Plus fondamentalement, le chef du gouvernement a promis une «réponse sévère» à l’opération du Hezbollah qui, à son estime, a franchi «une ligne rouge». Le sentiment prévaut cependant que si elle sera rude, la réaction israélienne devait être contenue dans certaines limites pour éviter de plonger dans une guerre totale. Elle s’est principalement traduite par le bombardement le mardi 30 juillet d’un bâtiment de la banlieue sud de Beyrouth, dans lequel le plus important commandant militaire du Hezbollah, Fouad Chockr, a été tué.

Assaut de la prison

Les dirigeants israéliens sont en effet principalement mobilisés par la confrontation avec les Palestiniens qui a connu un nouveau tournant le 31 juillet avec l’assassinat à Téhéran du chef politique du Hamas, Ismaïl Haniyeh. Se révèle ici la face la plus sombre de la société israélienne.

Le 28 juillet, des manifestants de droite et d’extrême droite ont réussi à investir partiellement le centre de détention de Sde Teiman dans le Néguev, sas de transit pour les Palestiniens interpellés à Gaza. A l’origine de leur colère, l’arrestation, sur décision d’une procureure militaire, de neuf réservistes accusés d’avoir sodomisé un détenu palestinien. Un ministre membre du parti d’extrême droite Force juive, Amihai Eliyahu, en charge du Patrimoine, faisait partie des protestataires de Sde Teiman. Son collègue de la Justice, Yariv Levin, du parti Likoud du Premier ministre, s’est déclaré «choqué de voir de douloureuses photographies de soldats arrêtés» et a estimé «impossible d’accepter cela». Le ministre de la Sécurité intérieure, emblème de l’extrême droite au sein du gouvernement, Itamar Ben Gvir, s’est enfin vu accuser à demi-mots par son collègue de la Défense, Yoav Gallant, d’avoir sciemment retardé l’intervention de la police pour mettre fin à la manifestation au centre de détention. Benjamin Netanyahou s’est contenté de condamner l’intrusion dans la base militaire. Son avenir politique dépend en effet du soutien des partis d’extrême droite.

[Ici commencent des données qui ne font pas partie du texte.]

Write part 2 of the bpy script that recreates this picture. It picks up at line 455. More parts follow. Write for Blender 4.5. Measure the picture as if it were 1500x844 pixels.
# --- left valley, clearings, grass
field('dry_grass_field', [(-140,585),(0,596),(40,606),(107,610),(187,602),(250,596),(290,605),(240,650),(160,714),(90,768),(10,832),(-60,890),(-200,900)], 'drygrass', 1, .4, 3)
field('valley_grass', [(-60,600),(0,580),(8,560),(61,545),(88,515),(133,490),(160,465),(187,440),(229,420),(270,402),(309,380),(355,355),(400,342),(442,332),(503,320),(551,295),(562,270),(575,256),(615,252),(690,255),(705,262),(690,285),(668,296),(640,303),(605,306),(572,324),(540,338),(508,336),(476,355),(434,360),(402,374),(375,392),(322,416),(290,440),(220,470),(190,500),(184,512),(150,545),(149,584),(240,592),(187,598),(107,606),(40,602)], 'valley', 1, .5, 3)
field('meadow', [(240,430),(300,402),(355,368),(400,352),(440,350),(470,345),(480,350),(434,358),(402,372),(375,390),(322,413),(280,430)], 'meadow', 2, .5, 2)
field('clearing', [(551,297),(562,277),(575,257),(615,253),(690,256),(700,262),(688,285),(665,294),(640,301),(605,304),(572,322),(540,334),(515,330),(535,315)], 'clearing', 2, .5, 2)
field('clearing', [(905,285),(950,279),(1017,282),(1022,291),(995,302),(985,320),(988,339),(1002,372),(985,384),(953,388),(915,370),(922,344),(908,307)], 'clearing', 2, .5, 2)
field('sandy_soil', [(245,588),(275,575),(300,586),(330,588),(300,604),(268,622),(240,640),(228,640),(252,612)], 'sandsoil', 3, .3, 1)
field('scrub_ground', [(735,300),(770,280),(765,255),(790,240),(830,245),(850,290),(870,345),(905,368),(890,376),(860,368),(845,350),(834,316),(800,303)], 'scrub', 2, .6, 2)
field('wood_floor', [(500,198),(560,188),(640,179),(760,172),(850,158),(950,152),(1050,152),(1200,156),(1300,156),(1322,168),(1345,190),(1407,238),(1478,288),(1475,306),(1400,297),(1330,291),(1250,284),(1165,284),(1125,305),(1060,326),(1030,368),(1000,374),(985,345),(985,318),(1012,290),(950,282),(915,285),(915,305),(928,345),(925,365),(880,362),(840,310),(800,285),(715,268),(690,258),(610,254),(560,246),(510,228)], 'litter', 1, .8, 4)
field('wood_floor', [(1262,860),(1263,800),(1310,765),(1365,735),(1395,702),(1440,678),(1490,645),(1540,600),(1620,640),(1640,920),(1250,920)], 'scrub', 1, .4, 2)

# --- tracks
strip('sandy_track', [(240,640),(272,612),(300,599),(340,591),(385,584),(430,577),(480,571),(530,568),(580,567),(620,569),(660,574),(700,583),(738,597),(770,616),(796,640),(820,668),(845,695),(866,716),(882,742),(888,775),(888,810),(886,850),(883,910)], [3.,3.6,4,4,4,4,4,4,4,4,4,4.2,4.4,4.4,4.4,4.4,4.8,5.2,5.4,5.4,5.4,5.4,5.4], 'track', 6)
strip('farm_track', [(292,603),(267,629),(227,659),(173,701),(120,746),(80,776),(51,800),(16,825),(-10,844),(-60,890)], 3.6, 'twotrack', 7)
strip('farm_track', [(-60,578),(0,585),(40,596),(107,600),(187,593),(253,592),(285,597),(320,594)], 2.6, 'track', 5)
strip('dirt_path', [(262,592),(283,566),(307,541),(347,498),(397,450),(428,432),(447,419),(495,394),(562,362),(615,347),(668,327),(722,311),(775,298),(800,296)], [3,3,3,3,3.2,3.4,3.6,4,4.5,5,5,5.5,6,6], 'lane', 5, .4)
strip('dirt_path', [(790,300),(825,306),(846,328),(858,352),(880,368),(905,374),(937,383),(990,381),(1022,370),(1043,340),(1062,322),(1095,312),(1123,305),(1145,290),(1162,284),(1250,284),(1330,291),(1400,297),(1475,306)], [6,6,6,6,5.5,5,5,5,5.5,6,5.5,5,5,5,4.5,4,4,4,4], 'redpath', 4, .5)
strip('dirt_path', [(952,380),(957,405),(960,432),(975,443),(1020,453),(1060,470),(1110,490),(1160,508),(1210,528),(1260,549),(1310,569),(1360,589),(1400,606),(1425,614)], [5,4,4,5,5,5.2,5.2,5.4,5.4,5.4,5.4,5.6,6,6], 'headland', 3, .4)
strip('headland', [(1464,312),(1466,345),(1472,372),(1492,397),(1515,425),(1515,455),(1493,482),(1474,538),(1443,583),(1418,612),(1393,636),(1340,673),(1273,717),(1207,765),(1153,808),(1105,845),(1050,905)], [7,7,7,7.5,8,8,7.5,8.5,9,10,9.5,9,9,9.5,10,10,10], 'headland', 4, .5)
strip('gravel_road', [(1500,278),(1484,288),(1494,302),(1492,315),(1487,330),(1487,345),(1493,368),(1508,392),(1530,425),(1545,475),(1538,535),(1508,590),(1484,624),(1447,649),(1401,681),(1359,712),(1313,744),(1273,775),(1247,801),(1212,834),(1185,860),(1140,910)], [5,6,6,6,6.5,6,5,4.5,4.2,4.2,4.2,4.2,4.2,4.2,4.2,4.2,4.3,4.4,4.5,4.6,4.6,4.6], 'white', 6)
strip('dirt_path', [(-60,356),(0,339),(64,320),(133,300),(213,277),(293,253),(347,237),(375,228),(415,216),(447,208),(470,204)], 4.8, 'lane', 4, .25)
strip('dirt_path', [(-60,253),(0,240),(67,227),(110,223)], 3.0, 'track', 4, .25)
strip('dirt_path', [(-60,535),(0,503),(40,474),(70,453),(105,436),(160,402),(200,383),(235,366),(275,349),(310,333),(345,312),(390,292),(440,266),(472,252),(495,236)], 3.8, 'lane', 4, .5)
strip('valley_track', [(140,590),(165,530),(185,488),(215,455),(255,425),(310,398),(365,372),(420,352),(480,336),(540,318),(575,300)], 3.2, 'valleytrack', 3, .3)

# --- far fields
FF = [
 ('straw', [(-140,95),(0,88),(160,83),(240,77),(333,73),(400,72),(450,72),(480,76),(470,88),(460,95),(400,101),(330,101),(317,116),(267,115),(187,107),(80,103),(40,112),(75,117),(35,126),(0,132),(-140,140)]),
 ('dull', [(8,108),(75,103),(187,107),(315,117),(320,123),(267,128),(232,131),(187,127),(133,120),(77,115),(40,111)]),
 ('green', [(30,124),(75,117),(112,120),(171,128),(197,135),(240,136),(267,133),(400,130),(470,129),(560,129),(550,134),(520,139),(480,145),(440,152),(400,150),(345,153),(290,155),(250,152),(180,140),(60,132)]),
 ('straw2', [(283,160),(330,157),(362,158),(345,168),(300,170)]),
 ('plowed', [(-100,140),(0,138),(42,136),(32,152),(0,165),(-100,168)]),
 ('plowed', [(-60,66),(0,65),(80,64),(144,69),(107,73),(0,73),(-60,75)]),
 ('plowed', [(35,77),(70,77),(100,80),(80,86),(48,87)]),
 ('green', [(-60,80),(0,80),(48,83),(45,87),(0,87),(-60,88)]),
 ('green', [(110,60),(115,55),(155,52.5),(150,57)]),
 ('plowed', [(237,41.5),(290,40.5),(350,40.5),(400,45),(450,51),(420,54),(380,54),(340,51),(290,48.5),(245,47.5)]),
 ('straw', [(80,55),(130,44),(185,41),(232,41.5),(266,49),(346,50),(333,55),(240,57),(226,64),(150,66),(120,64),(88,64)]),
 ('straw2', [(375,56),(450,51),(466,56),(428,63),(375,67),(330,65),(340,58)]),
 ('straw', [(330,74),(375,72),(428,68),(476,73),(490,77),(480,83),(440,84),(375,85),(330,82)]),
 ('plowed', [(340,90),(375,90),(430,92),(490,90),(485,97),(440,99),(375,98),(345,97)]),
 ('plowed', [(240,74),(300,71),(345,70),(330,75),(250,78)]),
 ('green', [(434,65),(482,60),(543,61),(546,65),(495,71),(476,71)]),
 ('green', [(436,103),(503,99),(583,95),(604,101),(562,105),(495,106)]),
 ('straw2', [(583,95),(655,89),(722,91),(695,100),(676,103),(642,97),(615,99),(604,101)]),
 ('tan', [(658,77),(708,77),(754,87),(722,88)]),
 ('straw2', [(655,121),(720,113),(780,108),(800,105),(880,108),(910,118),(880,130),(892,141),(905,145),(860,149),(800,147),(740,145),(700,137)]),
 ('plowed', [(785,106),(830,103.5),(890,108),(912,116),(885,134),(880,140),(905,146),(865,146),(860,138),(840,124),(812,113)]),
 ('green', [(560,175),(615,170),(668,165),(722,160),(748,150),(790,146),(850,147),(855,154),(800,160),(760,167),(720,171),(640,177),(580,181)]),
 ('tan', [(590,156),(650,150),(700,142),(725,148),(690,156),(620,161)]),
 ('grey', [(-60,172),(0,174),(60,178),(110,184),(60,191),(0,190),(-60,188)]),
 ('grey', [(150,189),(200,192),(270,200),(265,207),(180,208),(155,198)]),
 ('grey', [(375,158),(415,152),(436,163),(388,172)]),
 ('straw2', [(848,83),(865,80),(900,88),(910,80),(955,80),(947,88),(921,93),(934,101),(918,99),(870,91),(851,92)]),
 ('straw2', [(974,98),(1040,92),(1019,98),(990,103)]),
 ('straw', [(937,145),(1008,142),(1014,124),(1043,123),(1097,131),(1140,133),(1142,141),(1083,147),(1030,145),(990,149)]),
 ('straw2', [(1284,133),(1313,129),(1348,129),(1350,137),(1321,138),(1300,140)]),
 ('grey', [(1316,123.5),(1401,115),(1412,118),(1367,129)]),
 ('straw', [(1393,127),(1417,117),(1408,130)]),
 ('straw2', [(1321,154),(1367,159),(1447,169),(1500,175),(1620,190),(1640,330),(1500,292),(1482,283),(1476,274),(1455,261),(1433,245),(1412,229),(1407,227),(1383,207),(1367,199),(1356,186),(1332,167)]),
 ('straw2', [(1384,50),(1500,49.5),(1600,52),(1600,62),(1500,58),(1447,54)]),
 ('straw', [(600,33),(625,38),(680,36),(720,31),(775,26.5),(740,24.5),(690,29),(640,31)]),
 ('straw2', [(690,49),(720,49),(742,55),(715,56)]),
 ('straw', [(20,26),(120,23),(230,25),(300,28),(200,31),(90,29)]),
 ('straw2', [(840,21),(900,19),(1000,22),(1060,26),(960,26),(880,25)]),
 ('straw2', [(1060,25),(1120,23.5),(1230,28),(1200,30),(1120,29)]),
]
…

Bref, pour certains dirigeants, le contexte de guerre à outrance contre les Palestiniens à Gaza autoriserait de transiger avec l’Etat de droit. Ajoutée aux crimes de guerre, crimes contre l’humanité, et autres violations délibérées du droit prêtées à plusieurs soldats israéliens, cette accusation confirme que le conflit met aussi en péril la démocratie israélienne menacée de l’extérieure et rongée de l’intérieur par des maux qu’elle parvient de moins en moins à contenir.

Pour certains dirigeants israéliens, le contexte de guerre autoriserait de transiger avec l’Etat de droit.